A revised civil US lawsuit has accused the X social media platform, formerly known as Twitter, of helping Saudi Arabia commit human rights violations against its users. 

According to reports on Monday, the legal filing alleges that the California-based company disclosed user data to Saudi Arabia “significantly more often” than most other countries, including Canada, the UK, Australia and Spain, between July and December 2015.

The lawsuit was filed last May by Areej al-Sadhan, the sister of a Saudi aid worker who was forcibly disappeared and subsequently sentenced to 20 years imprisonment.

It followed the infiltration of Twitter by three Saudi agents and the exposure of the identity of thousands of anonymous users of the social media network, some of whom were later detained and tortured as part of Riyadh’s crackdown on dissent.

Lawyers representing Sadhan said Twitter willfully ignored or had knowledge of the Saudi government’s campaign to ferret out critics but provided assistance to the kingdom because of financial considerations.

They added that the Saudi crackdown can be traced back to December 2014, when Ahmad Abouammo, a former Twitter manager convicted of spying for Riyadh, began accessing and sending confidential user data to the kingdom’s officials.

Abouammo sent a message to Saud al-Qahtani, a close aide to Saudi Crown Prince Mohammed bin Salman, saying “proactively and reactively we will delete evil, my brother,” the lawsuit said, noting that it was a reference to the identification and harming of perceived Saudi dissidents who were using Twitter.

“Twitter was either aware of this message – brazenly sent on its own platform – or was deliberately ignorant to it,” it alleged.

After Abouammo resigned in May 2015, he continued to contact Twitter to field requests he was receiving from Bader al-Asaker, a senior aide of bin Salman, for the identity of confidential users, according to the legal filing. He told the company that the requests were on behalf of his “old partners in the Saudi government.”

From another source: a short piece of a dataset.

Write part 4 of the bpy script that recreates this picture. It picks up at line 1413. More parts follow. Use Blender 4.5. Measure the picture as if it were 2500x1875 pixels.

The lawsuit also alleges that Twitter had “ample notice” of security risks to internal personal data and that it ignored repeated “red flags” of the “malign campaign” by Saudi authorities against critics.

Last week, a Saudi court handed out a death sentence to Muhammad al-Ghamdi based on views he expressed in tweets, in what Human Rights Watch (HRW) condemned as an “escalation’” of the campaign against free speech.

Saudi border guards implicated in killings of Ethiopian migrants

In a recent development, Germany ended a training program for Saudi border forces amid reports that they are implicated in “deliberate mass killings” of predominantly Ethiopian migrants attempting to cross the border with Yemen. 

In a statement to The Guardian, the German Interior Ministry said the program had been “discontinued” following reports of “massive human rights violations” by Saudi border forces.

Earlier reports said the US and Germany had been involved in long-term training programs for forces commanded by the Saudi Interior Ministry and responsible for land and maritime security, including its border force.